▸ **Provided material**:
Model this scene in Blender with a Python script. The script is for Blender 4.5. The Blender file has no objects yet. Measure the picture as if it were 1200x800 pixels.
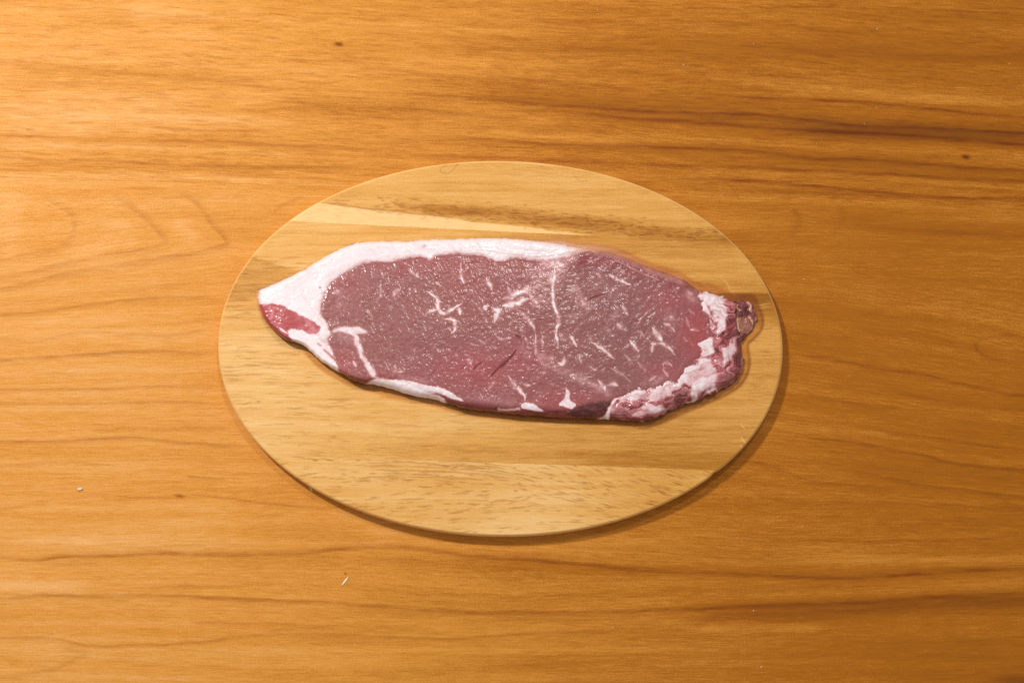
import bpy, math, random
import numpy as np
from mathutils import Vector, Matrix

rng = np.random.default_rng(7)
random.seed(7)
C = bpy.context.scene.collection
SC = bpy.context.scene

# ------------------------------------------------------------------ camera, light, exposure
CAM_LOC = Vector((-0.045, -0.165, 0.585))
FOCAL, SENSOR = 40.0, 36.0
cam_d = bpy.data.cameras.new('camera')
cam = bpy.data.objects.new('camera', cam_d)
C.objects.link(cam)
cam_d.lens = FOCAL
cam_d.sensor_width = SENSOR
cam_d.clip_start = 0.01
cam_d.clip_end = 50
fw = (Vector((0, 0, 0)) - CAM_LOC).normalized()
right = fw.cross(Vector((0, 1, 0))).normalized()
up = right.cross(fw)
R = Matrix((right, up, -fw)).transposed()
cam.matrix_world = Matrix.Translation(CAM_LOC) @ R.to_4x4()
SC.camera = cam
SC.render.resolution_x, SC.render.resolution_y = 1024, 682

world = bpy.data.worlds.new('World')
SC.world = world
world.use_nodes = True
bg = world.node_tree.nodes['Background']
bg.inputs[0].default_value = (1.0, 0.97, 0.93, 1)
bg.inputs[1].default_value = 0.40

def area_lamp(name, loc, size, power, col):
    d = bpy.data.lights.new(name, 'AREA')
    d.shape = 'DISK'
    d.size = size
    d.energy = power
    d.color = col
    o = bpy.data.objects.new(name, d)
    C.objects.link(o)
    o.location = loc
    o.rotation_euler = (-Vector(loc)).to_track_quat('-Z', 'Y').to_euler()
    return o
area_lamp('ceiling_lamp', (-0.57, 0.45, 0.86), 0.11, 9.3, (1.0, 0.97, 0.93))
area_lamp('ceiling_lamp', (0.16, 0.60, 1.20), 0.15, 3.5, (1.0, 0.96, 0.91))

vs = SC.view_settings
vs.view_transform = 'Standard'
vs.look = 'None'
vs.exposure = 0.0
vs.gamma = 1.0
vs.use_curve_mapping = False
SC.cycles.use_denoising = False
SC.cycles.max_bounces = 6

# ------------------------------------------------------------------ numeric helpers
FX = SENSOR / FOCAL / 1200.0
rv, uv_, fv = np.array(right), np.array(up), np.array(fw)
cl = np.array(CAM_LOC)

def at(u, v, z):
    """place on the level z of the point that a survey of the photograph puts at (u, v)"""
    u = np.asarray(u, float); v = np.asarray(v, float)
    d = fv + ((u - 600) * FX)[..., None] * rv - ((v - 400) * FX)[..., None] * uv_
    t = (z - cl[2]) / d[..., 2]
    return cl + d * t[..., None]

_lat = rng.random((256, 256))
def vnoise(x, y, seed=0):
    x = np.asarray(x, float) + seed * 17.31; y = np.asarray(y, float) + seed * 9.77
    xi = np.floor(x).astype(int); yi = np.floor(y).astype(int)
    fx = x - xi; fy = y - yi
    fx = fx * fx * fx * (fx * (fx * 6 - 15) + 10); fy = fy * fy * fy * (fy * (fy * 6 - 15) + 10)
    x0, x1, y0, y1 = xi & 255, (xi + 1) & 255, yi & 255, (yi + 1) & 255
    a = _lat[y0, x0] * (1 - fx) + _lat[y0, x1] * fx
    b = _lat[y1, x0] * (1 - fx) + _lat[y1, x1] * fx
    return (a * (1 - fy) + b * fy) * 2 - 1

def fbm(x, y, oct=4, seed=0, gain=0.5):
    r = 0; a = 1; s = 0
    for i in range(oct):
        r = r + a * vnoise(x * 2 ** i, y * 2 ** i, seed + i * 3)
        s += a; a *= gain
    return r / s

def sstep(a, b, x):
    t = np.clip((x - a) / (b - a), 0, 1)
    return t * t * (3 - 2 * t)

def smooth_line(pts, n=8):
    p = np.array(pts, float)
    if len(p) < 3:
        return p
    q = np.vstack([2 * p[0] - p[1], p, 2 * p[-1] - p[-2]])
    out = []
    for i in range(1, len(q) - 2):
        t = np.linspace(0, 1, n, endpoint=False)[:, None]
        a, b, c, d = q[i - 1], q[i], q[i + 1], q[i + 2]
        out.append(0.5 * (2 * b + (c - a) * t + (2 * a - 5 * b + 4 * c - d) * t * t + (3 * b - a - 3 * c + d) * t ** 3))
    out.append(p[-1:])
    return np.vstack(out)

def line_dist(U, V, p):
    """distance to a polyline, side (+1 below/right of travel) and position along it"""
    best = np.full(U.shape, 1e9); side = np.ones(U.shape); along = np.zeros(U.shape)
    L = np.hypot(*(p[1:] - p[:-1]).T); tot = max(L.sum(), 1e-9); acc = 0
    for i in range(len(p) - 1):
        a, b = p[i], p[i + 1]
        dx, dy = b - a
        l2 = dx * dx + dy * dy + 1e-12
        t = np.clip(((U - a[0]) * dx + (V - a[1]) * dy) / l2, 0, 1)
        ex, ey = U - a[0] - t * dx, V - a[1] - t * dy
        d = np.hypot(ex, ey)
        m = d < best
        best = np.where(m, d, best)
        side = np.where(m, np.where(dx * ey - dy * ex > 0, 1.0, -1.0), side)
        along = np.where(m, (acc + t * L[i]) / tot, along)
        acc += L[i]
    return best, side, along

def inside(U, V, p):
    r = np.zeros(U.shape, bool)
    n = len(p)
    for i in range(n):
        x1, y1 = p[i]; x2, y2 = p[(i + 1) % n]
        if y1 == y2:
            continue
        c = ((y1 > V) != (y2 > V)) & (U < (x2 - x1) * (V - y1) / (y2 - y1) + x1)
        r ^= c
    return r

def sdist(U, V, p):
    """distance to a closed outline, positive inside"""
    p = np.array(p, float)
    d, _, _ = line_dist(U, V, np.vstack([p, p[:1]]))
    return np.where(inside(U, V, p), d, -d)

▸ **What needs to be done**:
Leave the images out, please, and restate each line word for word.

▸ **Response**:
Model this scene in Blender with a Python script. The script is for Blender 4.5. The Blender file has no objects yet. Measure the picture as if it were 1200x800 pixels.
import bpy, math, random
import numpy as np
from mathutils import Vector, Matrix

rng = np.random.default_rng(7)
random.seed(7)
C = bpy.context.scene.collection
SC = bpy.context.scene

# ------------------------------------------------------------------ camera, light, exposure
CAM_LOC = Vector((-0.045, -0.165, 0.585))
FOCAL, SENSOR = 40.0, 36.0
cam_d = bpy.data.cameras.new('camera')
cam = bpy.data.objects.new('camera', cam_d)
C.objects.link(cam)
cam_d.lens = FOCAL
cam_d.sensor_width = SENSOR
cam_d.clip_start = 0.01
cam_d.clip_end = 50
fw = (Vector((0, 0, 0)) - CAM_LOC).normalized()
right = fw.cross(Vector((0, 1, 0))).normalized()
up = right.cross(fw)
R = Matrix((right, up, -fw)).transposed()
cam.matrix_world = Matrix.Translation(CAM_LOC) @ R.to_4x4()
SC.camera = cam
SC.render.resolution_x, SC.render.resolution_y = 1024, 682

world = bpy.data.worlds.new('World')
SC.world = world
world.use_nodes = True
bg = world.node_tree.nodes['Background']
bg.inputs[0].default_value = (1.0, 0.97, 0.93, 1)
bg.inputs[1].default_value = 0.40

def area_lamp(name, loc, size, power, col):
    d = bpy.data.lights.new(name, 'AREA')
    d.shape = 'DISK'
    d.size = size
    d.energy = power
    d.color = col
    o = bpy.data.objects.new(name, d)
    C.objects.link(o)
    o.location = loc
    o.rotation_euler = (-Vector(loc)).to_track_quat('-Z', 'Y').to_euler()
    return o
area_lamp('ceiling_lamp', (-0.57, 0.45, 0.86), 0.11, 9.3, (1.0, 0.97, 0.93))
area_lamp('ceiling_lamp', (0.16, 0.60, 1.20), 0.15, 3.5, (1.0, 0.96, 0.91))

vs = SC.view_settings
vs.view_transform = 'Standard'
vs.look = 'None'
vs.exposure = 0.0
vs.gamma = 1.0
vs.use_curve_mapping = False
SC.cycles.use_denoising = False
SC.cycles.max_bounces = 6

# ------------------------------------------------------------------ numeric helpers
FX = SENSOR / FOCAL / 1200.0
rv, uv_, fv = np.array(right), np.array(up), np.array(fw)
cl = np.array(CAM_LOC)

def at(u, v, z):
    """place on the level z of the point that a survey of the photograph puts at (u, v)"""
    u = np.asarray(u, float); v = np.asarray(v, float)
    d = fv + ((u - 600) * FX)[..., None] * rv - ((v - 400) * FX)[..., None] * uv_
    t = (z - cl[2]) / d[..., 2]
    return cl + d * t[..., None]

_lat = rng.random((256, 256))
def vnoise(x, y, seed=0):
    x = np.asarray(x, float) + seed * 17.31; y = np.asarray(y, float) + seed * 9.77
    xi = np.floor(x).astype(int); yi = np.floor(y).astype(int)
    fx = x - xi; fy = y - yi
    fx = fx * fx * fx * (fx * (fx * 6 - 15) + 10); fy = fy * fy * fy * (fy * (fy * 6 - 15) + 10)
    x0, x1, y0, y1 = xi & 255, (xi + 1) & 255, yi & 255, (yi + 1) & 255
    a = _lat[y0, x0] * (1 - fx) + _lat[y0, x1] * fx
    b = _lat[y1, x0] * (1 - fx) + _lat[y1, x1] * fx
    return (a * (1 - fy) + b * fy) * 2 - 1

def fbm(x, y, oct=4, seed=0, gain=0.5):
    r = 0; a = 1; s = 0
    for i in range(oct):
        r = r + a * vnoise(x * 2 ** i, y * 2 ** i, seed + i * 3)
        s += a; a *= gain
    return r / s

def sstep(a, b, x):
    t = np.clip((x - a) / (b - a), 0, 1)
    return t * t * (3 - 2 * t)

def smooth_line(pts, n=8):
    p = np.array(pts, float)
    if len(p) < 3:
        return p
    q = np.vstack([2 * p[0] - p[1], p, 2 * p[-1] - p[-2]])
    out = []
    for i in range(1, len(q) - 2):
        t = np.linspace(0, 1, n, endpoint=False)[:, None]
        a, b, c, d = q[i - 1], q[i], q[i + 1], q[i + 2]
        out.append(0.5 * (2 * b + (c - a) * t + (2 * a - 5 * b + 4 * c - d) * t * t + (3 * b - a - 3 * c + d) * t ** 3))
    out.append(p[-1:])
    return np.vstack(out)

def line_dist(U, V, p):
    """distance to a polyline, side (+1 below/right of travel) and position along it"""
    best = np.full(U.shape, 1e9); side = np.ones(U.shape); along = np.zeros(U.shape)
    L = np.hypot(*(p[1:] - p[:-1]).T); tot = max(L.sum(), 1e-9); acc = 0
    for i in range(len(p) - 1):
        a, b = p[i], p[i + 1]
        dx, dy = b - a
        l2 = dx * dx + dy * dy + 1e-12
        t = np.clip(((U - a[0]) * dx + (V - a[1]) * dy) / l2, 0, 1)
        ex, ey = U - a[0] - t * dx, V - a[1] - t * dy
        d = np.hypot(ex, ey)
        m = d < best
        best = np.where(m, d, best)
        side = np.where(m, np.where(dx * ey - dy * ex > 0, 1.0, -1.0), side)
        along = np.where(m, (acc + t * L[i]) / tot, along)
        acc += L[i]
    return best, side, along

def inside(U, V, p):
    r = np.zeros(U.shape, bool)
    n = len(p)
    for i in range(n):
        x1, y1 = p[i]; x2, y2 = p[(i + 1) % n]
        if y1 == y2:
            continue
        c = ((y1 > V) != (y2 > V)) & (U < (x2 - x1) * (V - y1) / (y2 - y1) + x1)
        r ^= c
    return r

def sdist(U, V, p):
    """distance to a closed outline, positive inside"""
    p = np.array(p, float)
    d, _, _ = line_dist(U, V, np.vstack([p, p[:1]]))
    return np.where(inside(U, V, p), d, -d)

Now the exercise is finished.